EXERCISE INSTRUCTIONS
Write out the material again exactly, please, and omit the pictures.

COLLECTED MATERIAL
· · · ·

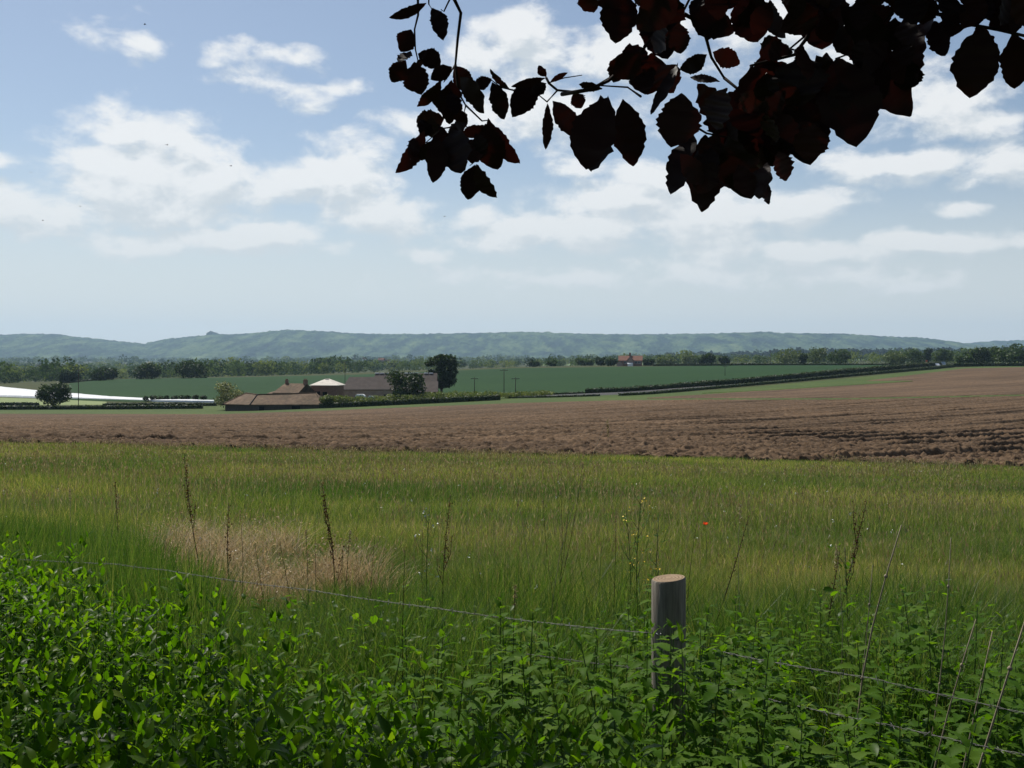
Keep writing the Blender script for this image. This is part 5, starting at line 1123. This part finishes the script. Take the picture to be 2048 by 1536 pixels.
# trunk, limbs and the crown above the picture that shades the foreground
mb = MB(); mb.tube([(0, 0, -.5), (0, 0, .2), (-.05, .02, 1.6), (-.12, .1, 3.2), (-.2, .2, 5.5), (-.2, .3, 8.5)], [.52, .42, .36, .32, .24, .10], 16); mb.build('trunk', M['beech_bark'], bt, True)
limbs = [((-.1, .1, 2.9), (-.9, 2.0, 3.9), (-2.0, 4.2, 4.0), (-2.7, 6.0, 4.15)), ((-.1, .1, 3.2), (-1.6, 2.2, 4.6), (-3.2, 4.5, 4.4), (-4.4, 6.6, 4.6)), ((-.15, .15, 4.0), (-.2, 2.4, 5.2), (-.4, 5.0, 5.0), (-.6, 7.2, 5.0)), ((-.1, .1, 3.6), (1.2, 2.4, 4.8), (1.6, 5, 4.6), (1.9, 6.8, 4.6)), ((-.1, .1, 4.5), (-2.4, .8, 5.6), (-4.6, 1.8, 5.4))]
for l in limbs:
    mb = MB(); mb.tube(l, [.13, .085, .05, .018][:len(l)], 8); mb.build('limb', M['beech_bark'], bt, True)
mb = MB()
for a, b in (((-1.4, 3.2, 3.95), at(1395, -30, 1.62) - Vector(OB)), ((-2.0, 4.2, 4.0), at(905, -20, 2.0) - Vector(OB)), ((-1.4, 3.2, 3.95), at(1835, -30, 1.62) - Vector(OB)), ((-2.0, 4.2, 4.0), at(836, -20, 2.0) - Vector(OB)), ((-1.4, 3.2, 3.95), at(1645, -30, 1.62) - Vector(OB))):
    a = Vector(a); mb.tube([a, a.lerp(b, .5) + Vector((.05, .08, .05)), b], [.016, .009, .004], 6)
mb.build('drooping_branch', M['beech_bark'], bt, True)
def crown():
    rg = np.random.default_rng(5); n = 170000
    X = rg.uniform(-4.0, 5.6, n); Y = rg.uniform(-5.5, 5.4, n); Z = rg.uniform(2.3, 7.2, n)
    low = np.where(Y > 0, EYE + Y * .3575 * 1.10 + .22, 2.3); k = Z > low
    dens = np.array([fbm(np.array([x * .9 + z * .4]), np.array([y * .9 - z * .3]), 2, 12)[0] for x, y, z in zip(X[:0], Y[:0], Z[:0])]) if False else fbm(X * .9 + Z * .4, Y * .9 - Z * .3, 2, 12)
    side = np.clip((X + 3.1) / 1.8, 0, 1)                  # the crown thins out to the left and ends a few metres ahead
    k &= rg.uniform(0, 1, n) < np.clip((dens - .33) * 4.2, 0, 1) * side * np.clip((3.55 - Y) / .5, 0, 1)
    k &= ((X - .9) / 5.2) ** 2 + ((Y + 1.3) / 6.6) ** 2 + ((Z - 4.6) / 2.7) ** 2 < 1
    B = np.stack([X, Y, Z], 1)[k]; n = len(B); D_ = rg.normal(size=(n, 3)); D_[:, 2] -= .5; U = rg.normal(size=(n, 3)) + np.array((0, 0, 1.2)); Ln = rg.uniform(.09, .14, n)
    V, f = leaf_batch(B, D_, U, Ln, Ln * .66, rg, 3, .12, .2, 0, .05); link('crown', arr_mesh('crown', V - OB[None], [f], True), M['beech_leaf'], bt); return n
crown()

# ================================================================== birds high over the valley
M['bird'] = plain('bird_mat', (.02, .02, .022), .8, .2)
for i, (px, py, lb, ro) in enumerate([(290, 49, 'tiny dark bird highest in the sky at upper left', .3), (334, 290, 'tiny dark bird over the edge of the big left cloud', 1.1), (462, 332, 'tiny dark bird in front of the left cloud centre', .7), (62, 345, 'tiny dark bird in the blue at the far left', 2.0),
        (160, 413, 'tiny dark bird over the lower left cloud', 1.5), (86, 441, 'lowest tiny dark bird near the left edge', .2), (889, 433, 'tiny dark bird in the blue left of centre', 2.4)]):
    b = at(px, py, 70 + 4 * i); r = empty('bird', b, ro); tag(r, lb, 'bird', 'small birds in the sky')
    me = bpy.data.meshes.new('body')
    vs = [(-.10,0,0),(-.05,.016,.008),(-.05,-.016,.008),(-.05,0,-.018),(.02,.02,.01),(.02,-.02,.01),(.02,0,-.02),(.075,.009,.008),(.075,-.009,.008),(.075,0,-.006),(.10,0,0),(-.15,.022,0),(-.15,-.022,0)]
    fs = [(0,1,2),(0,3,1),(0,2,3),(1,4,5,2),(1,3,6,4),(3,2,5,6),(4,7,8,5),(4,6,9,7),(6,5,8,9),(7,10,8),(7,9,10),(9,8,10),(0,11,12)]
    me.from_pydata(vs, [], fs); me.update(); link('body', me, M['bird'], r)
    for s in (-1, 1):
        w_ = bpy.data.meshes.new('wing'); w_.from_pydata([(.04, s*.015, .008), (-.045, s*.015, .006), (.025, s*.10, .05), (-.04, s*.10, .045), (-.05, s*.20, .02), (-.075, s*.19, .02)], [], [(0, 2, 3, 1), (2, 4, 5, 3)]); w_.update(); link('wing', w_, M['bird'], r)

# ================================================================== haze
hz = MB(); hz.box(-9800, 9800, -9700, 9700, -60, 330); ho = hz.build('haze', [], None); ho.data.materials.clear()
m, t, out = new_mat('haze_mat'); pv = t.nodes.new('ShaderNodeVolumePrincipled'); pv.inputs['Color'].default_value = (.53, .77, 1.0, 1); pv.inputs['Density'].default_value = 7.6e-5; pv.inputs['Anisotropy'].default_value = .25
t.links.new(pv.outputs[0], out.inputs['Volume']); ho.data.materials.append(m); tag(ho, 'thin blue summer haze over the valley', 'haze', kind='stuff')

· · · ·

EXPECTED ANSWER
Keep writing the Blender script for this image. This is part 5, starting at line 1123. This part finishes the script. Take the picture to be 2048 by 1536 pixels.
# trunk, limbs and the crown above the picture that shades the foreground
mb = MB(); mb.tube([(0, 0, -.5), (0, 0, .2), (-.05, .02, 1.6), (-.12, .1, 3.2), (-.2, .2, 5.5), (-.2, .3, 8.5)], [.52, .42, .36, .32, .24, .10], 16); mb.build('trunk', M['beech_bark'], bt, True)
limbs = [((-.1, .1, 2.9), (-.9, 2.0, 3.9), (-2.0, 4.2, 4.0), (-2.7, 6.0, 4.15)), ((-.1, .1, 3.2), (-1.6, 2.2, 4.6), (-3.2, 4.5, 4.4), (-4.4, 6.6, 4.6)), ((-.15, .15, 4.0), (-.2, 2.4, 5.2), (-.4, 5.0, 5.0), (-.6, 7.2, 5.0)), ((-.1, .1, 3.6), (1.2, 2.4, 4.8), (1.6, 5, 4.6), (1.9, 6.8, 4.6)), ((-.1, .1, 4.5), (-2.4, .8, 5.6), (-4.6, 1.8, 5.4))]
for l in limbs:
    mb = MB(); mb.tube(l, [.13, .085, .05, .018][:len(l)], 8); mb.build('limb', M['beech_bark'], bt, True)
mb = MB()
for a, b in (((-1.4, 3.2, 3.95), at(1395, -30, 1.62) - Vector(OB)), ((-2.0, 4.2, 4.0), at(905, -20, 2.0) - Vector(OB)), ((-1.4, 3.2, 3.95), at(1835, -30, 1.62) - Vector(OB)), ((-2.0, 4.2, 4.0), at(836, -20, 2.0) - Vector(OB)), ((-1.4, 3.2, 3.95), at(1645, -30, 1.62) - Vector(OB))):
    a = Vector(a); mb.tube([a, a.lerp(b, .5) + Vector((.05, .08, .05)), b], [.016, .009, .004], 6)
mb.build('drooping_branch', M['beech_bark'], bt, True)
def crown():
    rg = np.random.default_rng(5); n = 170000
    X = rg.uniform(-4.0, 5.6, n); Y = rg.uniform(-5.5, 5.4, n); Z = rg.uniform(2.3, 7.2, n)
    low = np.where(Y > 0, EYE + Y * .3575 * 1.10 + .22, 2.3); k = Z > low
    dens = np.array([fbm(np.array([x * .9 + z * .4]), np.array([y * .9 - z * .3]), 2, 12)[0] for x, y, z in zip(X[:0], Y[:0], Z[:0])]) if False else fbm(X * .9 + Z * .4, Y * .9 - Z * .3, 2, 12)
    side = np.clip((X + 3.1) / 1.8, 0, 1)                  # the crown thins out to the left and ends a few metres ahead
    k &= rg.uniform(0, 1, n) < np.clip((dens - .33) * 4.2, 0, 1) * side * np.clip((3.55 - Y) / .5, 0, 1)
    k &= ((X - .9) / 5.2) ** 2 + ((Y + 1.3) / 6.6) ** 2 + ((Z - 4.6) / 2.7) ** 2 < 1
    B = np.stack([X, Y, Z], 1)[k]; n = len(B); D_ = rg.normal(size=(n, 3)); D_[:, 2] -= .5; U = rg.normal(size=(n, 3)) + np.array((0, 0, 1.2)); Ln = rg.uniform(.09, .14, n)
    V, f = leaf_batch(B, D_, U, Ln, Ln * .66, rg, 3, .12, .2, 0, .05); link('crown', arr_mesh('crown', V - OB[None], [f], True), M['beech_leaf'], bt); return n
crown()

# ================================================================== birds high over the valley
M['bird'] = plain('bird_mat', (.02, .02, .022), .8, .2)
for i, (px, py, lb, ro) in enumerate([(290, 49, 'tiny dark bird highest in the sky at upper left', .3), (334, 290, 'tiny dark bird over the edge of the big left cloud', 1.1), (462, 332, 'tiny dark bird in front of the left cloud centre', .7), (62, 345, 'tiny dark bird in the blue at the far left', 2.0),
        (160, 413, 'tiny dark bird over the lower left cloud', 1.5), (86, 441, 'lowest tiny dark bird near the left edge', .2), (889, 433, 'tiny dark bird in the blue left of centre', 2.4)]):
    b = at(px, py, 70 + 4 * i); r = empty('bird', b, ro); tag(r, lb, 'bird', 'small birds in the sky')
    me = bpy.data.meshes.new('body')
    vs = [(-.10,0,0),(-.05,.016,.008),(-.05,-.016,.008),(-.05,0,-.018),(.02,.02,.01),(.02,-.02,.01),(.02,0,-.02),(.075,.009,.008),(.075,-.009,.008),(.075,0,-.006),(.10,0,0),(-.15,.022,0),(-.15,-.022,0)]
    fs = [(0,1,2),(0,3,1),(0,2,3),(1,4,5,2),(1,3,6,4),(3,2,5,6),(4,7,8,5),(4,6,9,7),(6,5,8,9),(7,10,8),(7,9,10),(9,8,10),(0,11,12)]
    me.from_pydata(vs, [], fs); me.update(); link('body', me, M['bird'], r)
    for s in (-1, 1):
        w_ = bpy.data.meshes.new('wing'); w_.from_pydata([(.04, s*.015, .008), (-.045, s*.015, .006), (.025, s*.10, .05), (-.04, s*.10, .045), (-.05, s*.20, .02), (-.075, s*.19, .02)], [], [(0, 2, 3, 1), (2, 4, 5, 3)]); w_.update(); link('wing', w_, M['bird'], r)

# ================================================================== haze
hz = MB(); hz.box(-9800, 9800, -9700, 9700, -60, 330); ho = hz.build('haze', [], None); ho.data.materials.clear()
m, t, out = new_mat('haze_mat'); pv = t.nodes.new('ShaderNodeVolumePrincipled'); pv.inputs['Color'].default_value = (.53, .77, 1.0, 1); pv.inputs['Density'].default_value = 7.6e-5; pv.inputs['Anisotropy'].default_value = .25
t.links.new(pv.outputs[0], out.inputs['Volume']); ho.data.materials.append(m); tag(ho, 'thin blue summer haze over the valley', 'haze', kind='stuff')